Passive Sicherheitsmaßnahmen im Schienenverkehr
Erstellt am: 01.12.2003 | Stand des Wissens: 22.03.2024
Synthesebericht gehört zu:
Ansprechperson
IKEM - Institut für Klimaschutz, Energie und Mobilität e.V.
Karlsruher Institut für Technologie (KIT), Institut für Volkswirtschaftslehre (ECON), Prof. Dr. Kay Mitusch
Unter passiven Sicherheitsmaßnahmen werden all diejenigen Maßnahmen zusammengefasst, die im Fall eines sicherheitsrelevanten Ereignisses die Schadensauswirkungen auf den Fahrgast, das Personal oder das Ladegut (beziehungsweise dessen Umhüllung) reduzieren. Da die Eintrittswahrscheinlichkeit von technischem oder menschlichem Versagen durch aktive Sicherheitsmaßnahmen nur gesenkt, aber nicht vollständig beseitigt werden kann, ist die Implementierung von passiven Maßnahmen zur Reduzierung des potentiellen Schadensausmaßes gerechtfertigt [HeSc01, S. 294]. Der Ablauf eines Unfallprozesses sowie die Verteilung aktiver und passiver Sicherheitsmaßnahmen sind in Abbildung 1 dargestellt.
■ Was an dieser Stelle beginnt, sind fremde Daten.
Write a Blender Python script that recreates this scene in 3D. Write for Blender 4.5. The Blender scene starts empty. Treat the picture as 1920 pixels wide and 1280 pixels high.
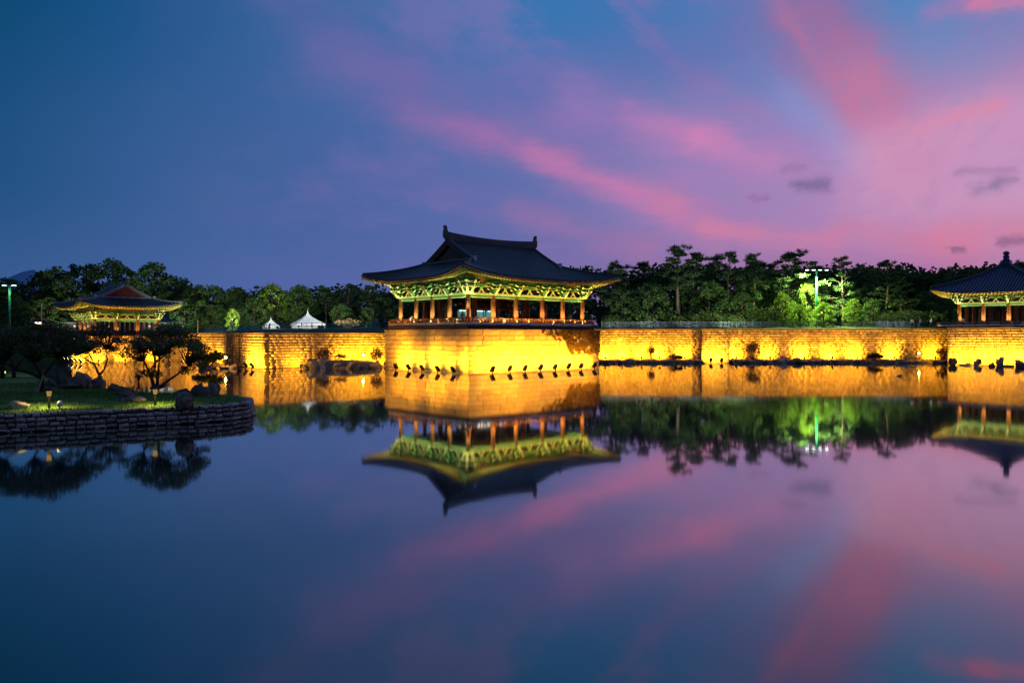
import bpy, math, random
import numpy as np
from mathutils import Vector, Matrix, noise as mnoise

# ------------------------------------------------------------------ camera, sky, exposure
sc = bpy.context.scene
COL = sc.collection
H, F, HOR = 4.2, 1400.0, 630.0          # eye height above the water, focal length and horizon row of the 1920 px frame
cam_d = bpy.data.cameras.new('camera'); cam = bpy.data.objects.new('camera', cam_d); COL.objects.link(cam)
cam.location = (0, 0, H); cam.rotation_euler = (math.radians(90), 0, 0)
cam_d.sensor_width = 36.0; cam_d.lens = 36.0 * F / 1920; cam_d.shift_y = -(640 - HOR) / 1920
cam_d.clip_start = 0.1; cam_d.clip_end = 20000
sc.camera = cam
sc.view_settings.view_transform = 'Standard'; sc.view_settings.look = 'None'
sc.view_settings.exposure = 0.22; sc.view_settings.gamma = 1.0
sc.view_settings.use_curve_mapping = False
cy = sc.cycles
cy.use_denoising = True
cy.max_bounces = 6; cy.diffuse_bounces = 2; cy.glossy_bounces = 3; cy.transmission_bounces = 4; cy.transparent_max_bounces = 6
cy.caustics_reflective = False; cy.caustics_refractive = False
cy.sample_clamp_indirect = 4.0


def lin(r, g, b):
    f = lambda c: (c / 255 / 12.92) if c / 255 <= .04045 else ((c / 255 + .055) / 1.055) ** 2.4
    return (f(r), f(g), f(b))


def skyc(r, g, b):
    m = (r + g + b) / 3; k = .89
    return tuple(v * .93 for v in lin(m + (r - m) * k + 3, m + (g - m) * k + 4, m + (b - m) * k))


def azel(px, py):
    az = math.atan2(px - 960, F)
    return math.degrees(az), math.degrees(math.atan2((HOR - py) * math.cos(az), F))


class NT:
    """small helper to write node arithmetic"""
    def __init__(s, tree):
        s.t = tree; s.n = tree.nodes; s.l = tree.links
    def node(s, typ, **kw):
        n = s.n.new(typ)
        for k, v in kw.items():
            setattr(n, k, v)
        return n
    def put(s, sock, v):
        if hasattr(v, 'is_output'):
            s.l.new(v, sock)
        elif isinstance(v, (tuple, list)) and len(v) == 3 and sock.type == 'RGBA':
            sock.default_value = (*v, 1)
        else:
            sock.default_value = v
    def m(s, op, a, b=0.0, c=None, clamp=False):
        n = s.node('ShaderNodeMath', operation=op, use_clamp=clamp)
        s.put(n.inputs[0], a); s.put(n.inputs[1], b)
        if c is not None: s.put(n.inputs[2], c)
        return n.outputs[0]
    def mix(s, f, a, b, mode='MIX'):
        n = s.node('ShaderNodeMix', data_type='RGBA', blend_type=mode)
        s.put(n.inputs[0], f); s.put(n.inputs[6], a); s.put(n.inputs[7], b)
        return n.outputs[2]
    def ss(s, x, a, b):
        n = s.node('ShaderNodeMapRange', interpolation_type='SMOOTHSTEP')
        s.put(n.inputs[0], x); n.inputs[1].default_value = a; n.inputs[2].default_value = b
        return n.outputs[0]
    def ramp(s, x, stops, interp='EASE'):
        n = s.node('ShaderNodeValToRGB'); cr = n.color_ramp; cr.interpolation = interp
        while len(cr.elements) < len(stops): cr.elements.new(0.5)
        for e, (p, c) in zip(cr.elements, stops):
            e.position = p; e.color = (*c, 1)
        s.put(n.inputs[0], x)
        return n.outputs[0]
    def noise(s, vec, scale, detail=3, rough=.5, dim='3D'):
        n = s.node('ShaderNodeTexNoise', noise_dimensions=dim)
        if vec is not None: s.l.new(vec, n.inputs['Vector'])
        n.inputs['Scale'].default_value = scale; n.inputs['Detail'].default_value = detail; n.inputs['Roughness'].default_value = rough
        return n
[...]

Im Schienenpersonenverkehr sollen für einen Aufprall ausgelegte Konstruktionen die Unfallfolgen abmildern. Dabei sind die wichtigsten Ziele für den Fahrzeugentwurf:
- das Sichern von Überlebensraum für Fahrgäste und Personal durch eine kontrollierte Umwandlung der kinetischen Kollisionsenergie in Verformungsarbeit (Nutzung der Frontpartie des Zuges zum Abbau der Energie, Energieabsorption in speziellen Deformationszonen zwischen den Wagen),
- der Einbau von Schutzvorrichtungen zur Vermeidung des sogenannten Aufkletterns der Fahrzeuge,
- die Entwicklung von Inneneinrichtungen, die die Verletzungsschwere bei den Fahrzeuginsassen verringern.
[HeUd02, S. 346 f.]
Wesentliche Forschungsvorhaben im Bereich der Inneneinrichtung waren die EU-Projekte SAFETRAIN und SAFETRAM, deren Ergebnisse die Grundlage für die internationale Normierung im Bereich der passiven Sicherheit von Schienenfahrzeugen bilden (DIN EN 15277) [HeUd02, S. 346 f.].
Für den Schienengüterverkehr und hier insbesondere den Gefahrguttransport sind insbesondere der Überpufferungsschutz, die Gestaltung von Tankaufbauten und auf Crash ausgelegte Wagenelemente von Bedeutung.
Der Überpufferungsschutz soll verhindern, dass die Puffer zweier gekuppelter Fahrzeuge im Unglücksfall so aneinander vorbeigleiten, dass Fahrzeugaufbauten (insbesondere bei Tankkesselwagen) durch Bauelemente eines anderen Wagens beschädigt werden und Ladegut austreten kann. Der Einsatz spezieller Stoßverzehrelemente und Hochleistungspuffer soll bewirken, dass die Kollisionsenergie so weit wie möglich absorbiert und gelenkt wird. Einen wesentlichen Innovationsschub in diesem Bereich brachten das Projekt "Entwicklung und Bau eines Chemiekesselwagens für erhöhte Sicherheitsanforderungen" (CeSa) sowie die Arbeitsgruppe "Tank- und Fahrzeugtechnik" [BMVBS02].
Auf Basis der im CeSa-Projekt erarbeiteten Grundlagen entstand unter anderem der modifizierte Kesselwagen Safe Tank Car der Firma Wascosa mit diversen Sicherheitsausrüstungen. Er ist seit Sommer 2010 erfolgreich im Einsatz. [Wasc11]. "Im Bereich der Tank- und Fahrzeugtechnik lassen sich [...] durch entsprechende konstruktive Maßnahmen [...] weitere Sicherheitsgewinne realisieren. In Teilen ist dies auch beim Altbestand der Wagen, auch unter Berücksichtigung der betriebswirtschaftlichen Aspekte, erreichbar" [BMVBS02, S. 31].